The cold wind and rain continued through the night and, having firsthand experience with hypothermia, I monitored my temperature closely.  Shortly before sunrise the wind dropped, the rain stopped, and I actually fell asleep for 30 minutes or so. 

Not the worst night I have spent on the BC coast but still earns a rating of Type III fun.

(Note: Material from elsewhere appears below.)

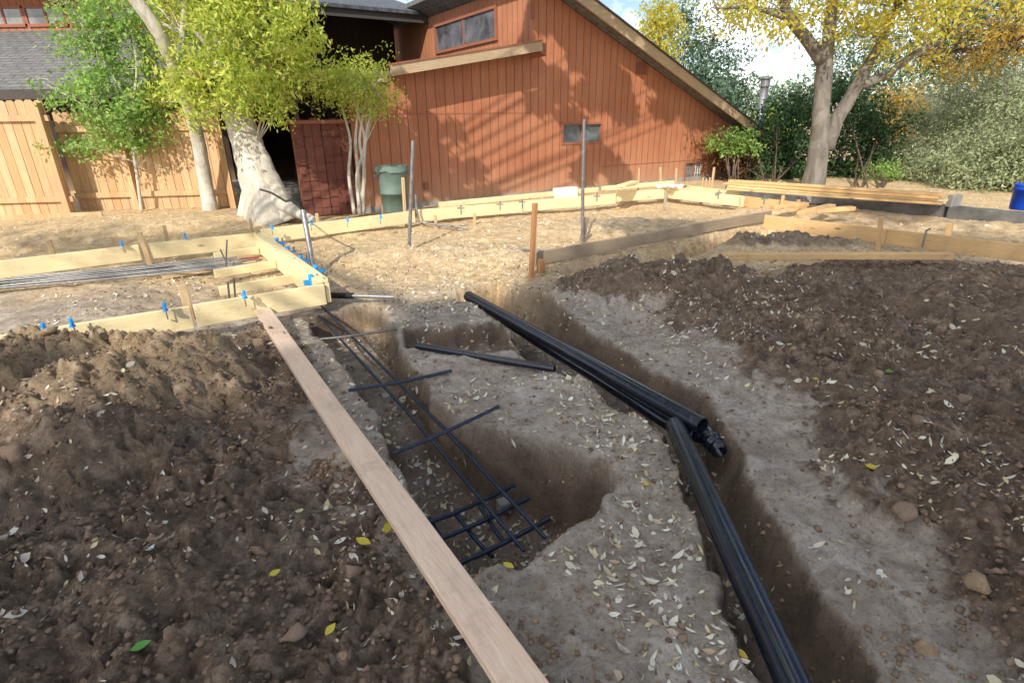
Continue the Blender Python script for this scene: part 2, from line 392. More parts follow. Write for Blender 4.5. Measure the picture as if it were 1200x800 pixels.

Thursday, February 29, 2024

Never Turn Your Back on the Sea

 

Honolulu’s own Duke Paoa Kahinu Mokoe Hulikohola Kahanamoku is recognized as the  Father of Surfing and during his life gained worldwide popularity as an Olympic swimmer, all round waterman and humble philosopher.  Many popular quotes track back to him during his 77 years and maybe the most famous is “Never turn your back on the ocean”. 

Duke Kahanamoku
1910 - Library of Congress - 10653

The late, great Eric Soares was a spectacular modern-day waterman in his own right.  Co-founder and Commander of the Tsunami Rangers he and his crew introduced the world to a gonzo sea kayaking discipline that is called Rock Gardening.  While Eric departed this plane in 2012, he left us with his Ten Commandments of Sea Kayaking.  Knowing a good idea when he heard it he borrowed from Duke and his First Commandment is “Never turn your back on the sea”.